Emanzipierte Frauen beäugten den Mini misstrauisch
Auch von emanzipierten Frauen wurde der Mini zunehmend mit Misstrauen beäugt. Stand er an seinem Beginn noch für weibliche Selbstverwirklichung, kam er aus feministischer Sicht schon bald nicht halb so gut weg wie Hosen und Hosenanzüge. Im Dezember 1967 gingen Bilder der Schauspielerin Raquel Welch um die Welt: Im gestrickten Minikleid tänzelte sie vor mehr als 10.000 johlenden US-Soldaten herum, die in Südvietnam auf ihren Kampfeinsatz warten. Solche Aktionen diffamierten den Mini als Symbol sexueller Ausbeutung.
1969, im Jahr des "Mikro-Mini", prophezeite Dior-Designer Marc Bohan: "Röcke können nicht mehr kürzer werden, also werden sie bald wieder länger werden." Er hatte Recht: Eine Saison später waren bei den Pariser Schauen gleichzeitig Mini, Midi und Maxi zu sehen, Hosen und lange Röcke. Die ersten "Hot Pants" tauchten kurz danach auf. Die neuen Rock-Moden fanden aber nur wenige Freunde. Besonders der Midi war ein kommerzieller Misserfolg.
Jede Mode endet früher oder später in ihrer Übertreibung. Bald führte der Mini nur noch ein Nischendasein, am schönsten in den Kreationen des John Boucain, der Miniröcke und Hippie-Look miteinander kreuzte. Die Flower-Power-Bewegung war ein dicker Sargnagel des Minis - Romantik und Landleben hatten mit den urbanen Minis nichts gemein.
Je besser die Zeiten, desto kürzer die Röcke - so lautet eines der ungeschriebenen Gesetze der Mode, spätestens seit den Zwanzigern. Als die am goldigsten waren, rutschte der Rocksaum so weit über die Knie, bis die Beine mit der Depression wieder versteckt wurden. Die Theorie ist oberflächlich plausibel, haute auch noch hin, als Anfang der Siebziger die Ölkrise den Saum senkte. Trotzdem: Als wirtschaftliche Stimmungsbarometer sind Rocklängen irrelevant geworden.
Trotz Terror - die Leute wollen ihren Spaß haben
Auch über die modischen Folgen des Anschlags vom 11. September 2001 wurde spekuliert: "Auf einem Vulkan zu tanzen, kann die Frivolität stimulieren und die Leute modefreudig machen." (Karl Lagerfeld). "Es ist die Zeit für Schönheit, mehr denn je." (Tom Ford). Eitelkeit und Narzissmus, meint Christophe Girard, ehemaliger Modestratege bei LVMH Moet Hennessy Louis Vuitton, seien genauso "zeitlos wie die Suche des Menschen nach Genuss". Nicht einmal in Kriegszeiten wäre das anders, "die Leute wollen ihren Spaß haben". Und gibt es ein passenderes Modesymbol für Spaß und Freude als den Mini?

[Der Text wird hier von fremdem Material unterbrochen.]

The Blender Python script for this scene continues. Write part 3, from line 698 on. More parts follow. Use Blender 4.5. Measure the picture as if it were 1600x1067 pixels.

Und heute? Karl Lagerfeld wird nicht von ideologischen Kopfweh geplagt, wenn er in Paris eine Micro-Mini-Armada auf den Laufsteg schickt: "Erlaubt ist, was gefällt", sagt er. "Mini wird heute nicht als Lebenseinstellung getragen, sondern als Stimmungsteil", glaubt Trudie Götz, Schweizer Boutiquenkönigin. "Miniröcke sind heute eher ein Accessoire."